On 11 April David Callahan posted a blog on Inside Philanthropy called Ford Sinks Over $1 Billion a Decade Into Overhead. Is That Money Well Spent? Callahan clearly doesn’t think so. He makes clear that ‘Ford is not some unique creature of excess. … Ford’s overhead level is fairly typical among big legacy foundations. But because Ford is so large, these numbers add up in a pretty shocking way …’
Looking at 2013, Ford had total expenses of $685.5 million dollars and spent $146.4 million on operating and administrative costs, or just over 20 per cent. (Again, Callahan emphasizes, ‘that figure is not unusual among legacy foundations’.)
The problem at Ford, in Callahan’s eyes, ‘is not that its staff are overpaid. It’s that there are too many of them.’ ‘A staff-intensive grantmaking model that hinges on doling out innumerable program grants … costs a fortune – money that could be better spent.’
He contrasts this with the Susan Thompson Buffett Foundation and the Sherwood Foundation, also controlled by Buffett, which together made $552 million in grants in 2013 and spent only $11.5 million, or around 2 per cent overhead, in so doing. The reason: ‘Because they have a different funding model. They support fewer organizations with much larger grants. And you don’t need an army of staff to do that.’
While admitting that ‘it’s not easy to compare the impact of different grantmaking models’, Callahan suggests ‘at least three good reasons for places like Ford to change how they do business and slim down in a major way’ regardless. First, ‘when a fifth of a foundation’s annual budget doesn’t reach the people it’s supposed to help, that can’t help but water down its impact.’ Second, ‘grantmaking budgets tend to get spread too thinly over too many issues and organizations to have maximum impact.’ Third, ‘those closer to the ground are in a better position to call the shots in civil society than a cadre of elites who are famously insulated from any candid feedback about their actions.’
Click here to read Callahan’s full post.
Just three days earlier, on 8 April, John Harvey posted a blog on Latest from Alliance titled ‘What makes a foundation great? Six steps to brilliance and impact’. In summary, these are:
1 Taking on major challenges
2 Working for systemic change
3 Flexible financial strategies
4 Deploying all the foundation’s assets
5 Accountability to their constituents
6 High levels of professionalism
A few days later, challenged to name names and suggest foundations that met his criteria, Harvey wrote:
‘Allow me to go out on a limb and name one foundation that I believe has the most potential to excel in all six of these criteria: The Ford Foundation (USA). Ford has historically been strong on criteria #1 and #2. More recently, Darren Walker and the leadership team he is assembling have launched efforts that advance the remaining criteria, including Ford’s multi-faceted work in Detroit (criteria #3 and #4), its participation in the Fund for Shared Insight (criterion #5), and the assembling of a highly respected talent management team to advance leading edge practice (criterion #6).’
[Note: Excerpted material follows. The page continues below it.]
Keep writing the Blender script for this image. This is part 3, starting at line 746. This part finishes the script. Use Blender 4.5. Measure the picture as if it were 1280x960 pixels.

Click here to read his full post.
So which is Ford: prime example of wasteful spending on overhead in pursuit of an inefficient funding model or a candidate for being called a ‘great foundation’? We’d love to hear what other Alliance readers think.
Caroline Hartnell is editor of Alliance magazine.
Comments (1)
‘when a fifth of a foundation’s annual budget doesn’t reach the people it’s supposed to help, that can’t help but water down its impact.’ This just simply doesn't follow! What if a Foundation spending a fifth on overheads does so to work intensively with grantees to make them impactful? Arguably this a far more effective way of 'reaching people' than by 'hands-off' grants to organisations which aren't very effective. This may not be the way the FF works, but to declare that a fifth on overheads 'waters down impact' by default is simplistic and naive.